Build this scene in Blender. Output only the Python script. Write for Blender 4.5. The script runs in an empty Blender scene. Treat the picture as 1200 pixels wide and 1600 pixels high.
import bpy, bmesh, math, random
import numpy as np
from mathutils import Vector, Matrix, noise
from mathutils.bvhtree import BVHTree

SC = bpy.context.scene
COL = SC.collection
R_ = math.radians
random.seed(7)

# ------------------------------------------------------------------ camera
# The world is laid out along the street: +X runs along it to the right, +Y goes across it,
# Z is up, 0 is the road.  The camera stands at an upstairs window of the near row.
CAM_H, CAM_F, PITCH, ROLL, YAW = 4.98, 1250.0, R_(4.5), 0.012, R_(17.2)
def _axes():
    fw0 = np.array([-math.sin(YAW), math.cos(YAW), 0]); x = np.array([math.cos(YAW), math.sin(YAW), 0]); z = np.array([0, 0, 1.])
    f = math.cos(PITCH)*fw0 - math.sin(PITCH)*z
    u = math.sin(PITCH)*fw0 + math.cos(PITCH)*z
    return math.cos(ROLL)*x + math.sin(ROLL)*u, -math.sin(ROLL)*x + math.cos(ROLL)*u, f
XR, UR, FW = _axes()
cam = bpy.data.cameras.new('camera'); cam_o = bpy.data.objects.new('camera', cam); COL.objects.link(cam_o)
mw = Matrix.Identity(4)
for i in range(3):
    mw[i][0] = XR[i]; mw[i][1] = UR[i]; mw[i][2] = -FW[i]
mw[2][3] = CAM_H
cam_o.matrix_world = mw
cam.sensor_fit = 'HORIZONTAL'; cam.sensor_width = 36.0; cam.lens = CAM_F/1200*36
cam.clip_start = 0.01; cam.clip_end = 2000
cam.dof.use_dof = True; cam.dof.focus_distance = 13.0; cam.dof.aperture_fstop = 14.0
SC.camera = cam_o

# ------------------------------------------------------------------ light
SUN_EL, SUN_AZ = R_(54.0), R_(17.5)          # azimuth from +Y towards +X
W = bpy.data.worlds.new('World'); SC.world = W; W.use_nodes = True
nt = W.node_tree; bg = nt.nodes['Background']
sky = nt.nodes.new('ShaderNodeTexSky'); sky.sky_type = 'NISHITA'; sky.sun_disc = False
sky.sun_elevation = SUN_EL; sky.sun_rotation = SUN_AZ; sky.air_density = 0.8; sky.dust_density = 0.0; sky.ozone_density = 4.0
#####
Exercise:
Beginning at the top of the data, please return every line until and including the line containing "random.seed(7)", copied exactly, and nothing past it.

Written response:
Build this scene in Blender. Output only the Python script. Write for Blender 4.5. The script runs in an empty Blender scene. Treat the picture as 1200 pixels wide and 1600 pixels high.
import bpy, bmesh, math, random
import numpy as np
from mathutils import Vector, Matrix, noise
from mathutils.bvhtree import BVHTree

SC = bpy.context.scene
COL = SC.collection
R_ = math.radians
random.seed(7)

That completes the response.